Bridge the IT/OT gap 

The Information Technology (IT) and Operational Technology (OT) part of a company have long been separated - think of them as silos, with neither one knowing or understanding each other’s respective fields. In the process towards digital transformation, with the advent of physical machines and products becoming connected to the digital world, the IT and OT teams need to start working together. But how can you start to merge these two commonly disparate parts of a business?

The answer is simple – start weaving your digital thread and sew your silos together! Problems with a product no longer need to be thrown over to the manufacturing team; design engineers can make changes to their products and really begin to understand what impact that has on the plant floor. Most companies have a vision of where they want to be in this digital environment and a digital twin can help them get there.

The future – for Siemens and its customers

In the last ten years, Siemens has invested over $10 billion into the software space - not just for use today but in preparation for the future and to keep pace with customer needs. 

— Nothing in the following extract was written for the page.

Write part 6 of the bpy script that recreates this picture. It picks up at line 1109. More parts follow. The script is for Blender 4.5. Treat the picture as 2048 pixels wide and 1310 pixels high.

If companies don’t start embracing this digital transformation they are at risk of falling off the wagon, so to speak, in five to ten years’ time. Just think, if you can start to operate your manufacturing process faster than your competition, how long is it before they’re disrupted? If you start leveraging the power of the digital twin into your whole design process, how can your competitors compete? This innovative area of digital transformation really is the place to be at the moment.